▶ _TASK PROMPT_
Repeat verbatim, and only, the lines of the data below, beginning at the line that contains "Recreate this scene" and stopping after the line that contains "random.seed(7)".

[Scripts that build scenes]
......

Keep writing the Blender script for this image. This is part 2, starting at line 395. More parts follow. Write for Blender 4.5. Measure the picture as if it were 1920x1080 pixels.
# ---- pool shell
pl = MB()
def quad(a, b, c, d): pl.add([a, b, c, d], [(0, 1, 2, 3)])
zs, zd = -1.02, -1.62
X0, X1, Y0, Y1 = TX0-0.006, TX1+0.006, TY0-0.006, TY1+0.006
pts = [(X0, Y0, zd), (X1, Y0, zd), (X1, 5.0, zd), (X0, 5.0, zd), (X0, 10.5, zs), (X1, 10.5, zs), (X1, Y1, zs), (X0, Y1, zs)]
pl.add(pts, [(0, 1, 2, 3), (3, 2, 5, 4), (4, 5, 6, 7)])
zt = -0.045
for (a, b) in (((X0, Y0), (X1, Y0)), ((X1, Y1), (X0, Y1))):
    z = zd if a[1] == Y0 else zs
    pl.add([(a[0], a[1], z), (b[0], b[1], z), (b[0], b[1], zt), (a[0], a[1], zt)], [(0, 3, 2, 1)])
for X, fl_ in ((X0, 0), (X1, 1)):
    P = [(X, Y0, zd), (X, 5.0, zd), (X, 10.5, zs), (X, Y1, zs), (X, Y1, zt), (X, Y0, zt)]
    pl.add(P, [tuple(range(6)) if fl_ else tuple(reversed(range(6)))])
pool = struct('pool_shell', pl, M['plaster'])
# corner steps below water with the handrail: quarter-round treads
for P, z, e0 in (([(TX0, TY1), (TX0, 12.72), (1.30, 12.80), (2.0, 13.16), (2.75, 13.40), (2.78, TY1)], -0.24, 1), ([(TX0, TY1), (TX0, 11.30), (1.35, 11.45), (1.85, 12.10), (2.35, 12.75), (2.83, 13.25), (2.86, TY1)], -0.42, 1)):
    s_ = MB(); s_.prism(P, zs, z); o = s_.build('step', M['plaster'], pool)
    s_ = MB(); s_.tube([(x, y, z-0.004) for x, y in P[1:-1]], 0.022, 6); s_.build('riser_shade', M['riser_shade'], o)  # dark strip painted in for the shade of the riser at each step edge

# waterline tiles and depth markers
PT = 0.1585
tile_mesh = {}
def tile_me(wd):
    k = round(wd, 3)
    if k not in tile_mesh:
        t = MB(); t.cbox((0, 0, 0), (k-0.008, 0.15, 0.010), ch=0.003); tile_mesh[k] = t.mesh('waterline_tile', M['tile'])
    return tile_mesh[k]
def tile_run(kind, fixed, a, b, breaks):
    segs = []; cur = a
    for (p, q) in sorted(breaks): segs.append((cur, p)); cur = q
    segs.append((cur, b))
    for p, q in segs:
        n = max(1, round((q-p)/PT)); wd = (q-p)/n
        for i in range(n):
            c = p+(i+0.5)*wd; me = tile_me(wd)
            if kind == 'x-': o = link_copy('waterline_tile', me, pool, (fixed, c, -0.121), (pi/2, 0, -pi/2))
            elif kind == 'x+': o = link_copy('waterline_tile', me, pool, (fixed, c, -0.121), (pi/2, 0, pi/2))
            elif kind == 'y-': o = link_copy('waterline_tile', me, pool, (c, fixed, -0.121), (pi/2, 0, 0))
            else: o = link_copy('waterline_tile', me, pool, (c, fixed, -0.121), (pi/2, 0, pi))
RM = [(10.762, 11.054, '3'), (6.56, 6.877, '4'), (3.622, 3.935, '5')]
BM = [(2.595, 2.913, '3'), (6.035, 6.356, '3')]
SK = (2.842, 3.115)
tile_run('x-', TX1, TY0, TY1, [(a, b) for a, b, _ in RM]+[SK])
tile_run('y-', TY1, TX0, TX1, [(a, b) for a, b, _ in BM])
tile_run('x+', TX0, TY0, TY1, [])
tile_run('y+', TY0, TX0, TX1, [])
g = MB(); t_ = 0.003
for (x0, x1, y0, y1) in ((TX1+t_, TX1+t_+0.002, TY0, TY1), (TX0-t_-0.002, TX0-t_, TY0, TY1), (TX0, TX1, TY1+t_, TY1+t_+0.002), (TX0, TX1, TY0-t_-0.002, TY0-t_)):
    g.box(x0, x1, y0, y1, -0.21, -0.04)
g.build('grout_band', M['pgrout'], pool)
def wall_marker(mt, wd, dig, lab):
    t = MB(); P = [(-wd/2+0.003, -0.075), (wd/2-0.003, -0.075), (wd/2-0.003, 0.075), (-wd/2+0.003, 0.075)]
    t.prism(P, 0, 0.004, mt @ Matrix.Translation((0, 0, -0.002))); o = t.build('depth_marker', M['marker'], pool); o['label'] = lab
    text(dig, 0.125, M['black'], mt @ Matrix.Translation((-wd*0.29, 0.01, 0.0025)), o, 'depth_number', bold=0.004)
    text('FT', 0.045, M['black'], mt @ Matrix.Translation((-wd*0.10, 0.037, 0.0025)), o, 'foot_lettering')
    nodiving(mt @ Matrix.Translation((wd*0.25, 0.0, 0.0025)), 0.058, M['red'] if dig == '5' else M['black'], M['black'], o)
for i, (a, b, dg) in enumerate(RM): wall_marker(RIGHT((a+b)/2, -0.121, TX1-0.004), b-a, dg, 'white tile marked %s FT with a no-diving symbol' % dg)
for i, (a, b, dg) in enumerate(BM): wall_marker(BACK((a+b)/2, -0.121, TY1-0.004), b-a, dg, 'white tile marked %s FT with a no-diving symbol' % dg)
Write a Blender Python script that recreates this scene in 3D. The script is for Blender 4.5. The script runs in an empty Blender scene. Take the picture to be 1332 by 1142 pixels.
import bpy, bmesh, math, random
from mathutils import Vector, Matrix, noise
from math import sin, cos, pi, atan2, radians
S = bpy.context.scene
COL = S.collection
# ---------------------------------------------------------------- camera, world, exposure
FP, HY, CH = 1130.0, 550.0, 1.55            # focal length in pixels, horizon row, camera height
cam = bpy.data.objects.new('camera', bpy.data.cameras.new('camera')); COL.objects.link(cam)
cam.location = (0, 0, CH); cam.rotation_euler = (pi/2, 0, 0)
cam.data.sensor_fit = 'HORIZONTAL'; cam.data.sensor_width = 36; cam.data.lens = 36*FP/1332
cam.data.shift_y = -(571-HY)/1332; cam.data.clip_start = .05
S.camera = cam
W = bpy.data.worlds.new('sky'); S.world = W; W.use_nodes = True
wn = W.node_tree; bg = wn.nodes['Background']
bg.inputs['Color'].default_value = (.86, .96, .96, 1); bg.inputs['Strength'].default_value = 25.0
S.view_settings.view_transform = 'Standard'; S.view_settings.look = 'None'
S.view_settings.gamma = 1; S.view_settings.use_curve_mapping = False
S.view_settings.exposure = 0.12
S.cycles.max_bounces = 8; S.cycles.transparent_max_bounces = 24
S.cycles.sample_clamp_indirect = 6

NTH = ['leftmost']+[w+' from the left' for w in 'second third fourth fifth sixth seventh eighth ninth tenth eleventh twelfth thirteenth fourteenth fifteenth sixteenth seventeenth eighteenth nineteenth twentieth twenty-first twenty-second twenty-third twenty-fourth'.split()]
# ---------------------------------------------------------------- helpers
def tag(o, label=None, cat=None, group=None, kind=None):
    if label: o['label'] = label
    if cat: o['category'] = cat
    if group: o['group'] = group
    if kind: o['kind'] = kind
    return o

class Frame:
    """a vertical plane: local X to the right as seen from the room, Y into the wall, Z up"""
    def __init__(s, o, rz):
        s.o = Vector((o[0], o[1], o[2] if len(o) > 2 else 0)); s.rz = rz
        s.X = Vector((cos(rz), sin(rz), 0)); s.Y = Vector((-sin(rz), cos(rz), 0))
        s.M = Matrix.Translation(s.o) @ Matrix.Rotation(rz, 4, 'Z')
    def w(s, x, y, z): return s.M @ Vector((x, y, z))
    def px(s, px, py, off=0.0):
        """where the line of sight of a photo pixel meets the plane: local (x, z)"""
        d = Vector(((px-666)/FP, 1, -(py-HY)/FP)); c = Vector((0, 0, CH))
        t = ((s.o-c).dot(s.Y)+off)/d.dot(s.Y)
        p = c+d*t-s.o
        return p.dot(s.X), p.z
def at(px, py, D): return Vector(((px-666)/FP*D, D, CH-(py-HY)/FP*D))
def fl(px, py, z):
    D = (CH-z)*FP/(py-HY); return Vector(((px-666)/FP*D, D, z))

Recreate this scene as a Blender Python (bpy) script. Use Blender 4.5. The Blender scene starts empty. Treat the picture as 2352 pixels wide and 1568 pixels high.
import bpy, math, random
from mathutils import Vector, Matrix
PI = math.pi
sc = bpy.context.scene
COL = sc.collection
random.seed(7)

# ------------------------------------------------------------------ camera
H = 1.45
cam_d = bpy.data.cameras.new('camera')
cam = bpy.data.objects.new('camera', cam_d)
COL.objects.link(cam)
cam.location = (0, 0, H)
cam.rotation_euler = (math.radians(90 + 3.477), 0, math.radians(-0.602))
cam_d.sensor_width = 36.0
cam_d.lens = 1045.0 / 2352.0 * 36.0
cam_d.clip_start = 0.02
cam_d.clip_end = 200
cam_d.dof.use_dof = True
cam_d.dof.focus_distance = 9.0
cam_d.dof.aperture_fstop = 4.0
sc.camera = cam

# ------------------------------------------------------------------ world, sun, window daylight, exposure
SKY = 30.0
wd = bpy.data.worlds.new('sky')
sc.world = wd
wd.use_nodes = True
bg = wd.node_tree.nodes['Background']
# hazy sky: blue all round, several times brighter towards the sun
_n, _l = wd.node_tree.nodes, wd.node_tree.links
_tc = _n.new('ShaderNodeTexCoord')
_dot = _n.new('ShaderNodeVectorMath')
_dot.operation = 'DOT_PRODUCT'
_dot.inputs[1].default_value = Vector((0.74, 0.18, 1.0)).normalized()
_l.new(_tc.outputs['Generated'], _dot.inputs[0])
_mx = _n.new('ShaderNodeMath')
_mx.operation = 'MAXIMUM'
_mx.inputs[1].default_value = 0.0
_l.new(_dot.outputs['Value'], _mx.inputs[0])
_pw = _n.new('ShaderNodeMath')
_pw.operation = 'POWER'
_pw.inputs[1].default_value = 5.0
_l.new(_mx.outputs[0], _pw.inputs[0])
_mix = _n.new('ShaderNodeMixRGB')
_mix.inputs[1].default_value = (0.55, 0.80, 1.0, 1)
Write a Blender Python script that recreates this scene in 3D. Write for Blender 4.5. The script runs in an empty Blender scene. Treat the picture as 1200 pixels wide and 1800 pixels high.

......

▶ _COMPLETED EXERCISE_
Recreate this scene as a Blender Python (bpy) script. Use Blender 4.5. The Blender scene starts empty. Treat the picture as 2352 pixels wide and 1568 pixels high.
import bpy, math, random
from mathutils import Vector, Matrix
PI = math.pi
sc = bpy.context.scene
COL = sc.collection
random.seed(7)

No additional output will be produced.